Western civilization, unlike some oriental civilizations, was founded partly on the belief in individual immortality. If one looks at the Christian religion from the outside, this belief appears far more important than the belief in God. The western conception of good and evil is very difficult to separate from it. There is little doubt that the modern cult of power worship is bound up with the modern man’s feeling that life here and now is the only life there is. If death ends everything, it becomes much harder to believe that you can be in the right, even if you are defeated. Statesmen, nations, theories, causes are judged almost inevitably by the test of material success. Supposing that one can separate the two phenomena, I would say that the decay of the belief in personal immortality has been as important as the rise of machine civilization. Machine civilization has terrible possibilities, as you probably reflected the other night when the ack-ack guns started up: but the other thing has terrible possibilities too, and it cannot be said that the Socialist movement has given much thought to them.

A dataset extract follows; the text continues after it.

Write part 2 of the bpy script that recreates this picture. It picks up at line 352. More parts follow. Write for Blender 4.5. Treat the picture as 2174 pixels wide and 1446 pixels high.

I do not want the belief in life after death to return, and in any case it is not likely to return. What I do point out is that its disappearance has left a big hole, and that we ought to take notice of that fact. Reared for thousands of years on the notion that the individual survives, man has got to make a considerable psychological effort to get used to the notion that the individual perishes. He is not likely to salvage civilization unless he can evolve a system of good and evil which is independent of heaven and hell. Marxism, indeed, does supply this, but it has never really been popularized. Most Socialists are content to point out that once Socialism has been established we shall be happier in a material sense, and to assume that all problems lapse when one’s belly is full. But the truth is the opposite: when one’s belly is empty, one’s only problem is an empty belly. It is when we have got away from drudgery and exploitation that we shall really start wondering about man’s destiny and the reason for his existence. One cannot have any worth-while picture of the future unless one realizes how much we have lost by the decay of Christianity. Few Socialists seem to be aware of this. And the Catholic intellectuals who cling to the letter of the Creeds while reading into them meanings they were never meant to have, and who snigger at anyone simple enough to suppose that the Fathers of the Church meant what they said, are simply raising smoke-screens to conceal their own disbelief from themselves.

.     .     .     .     .

I HAVE very great pleasure in welcoming the reappearance of the Cornhill Magazine after its four years’ absence. Apart from the articles—there is a good one on Mayakovsky by Maurice Bowra, and another good one by Raymond Mortimer on Brougham and Macaulay—there are some interesting notes by the editor on the earlier history of the Cornhill. One fact that these bring out is the size and wealth of the Victorian reading public, and the vast sums earned by literary men in those days. The first number of the Cornhill sold 120,000 copies. It paid Trollope £2,000 for a serial—he had demanded £3,000—and commissioned another from George Eliot at £10,000. Except for the tiny few who managed to crash into the film world, these sums would be quite unthinkable nowadays. You would have to be a top-notcher even to get into the £2,000 class. As for £10,000, to get that for a single book you would have to be someone like Edgar Rice Burroughs. A novel nowadays is considered to have done very well if it brings its author £500—a sum which a successful lawyer can earn in a single day. The book ramp is not so new as ‘Beachcomber’ and other enemies of the literary race imagine.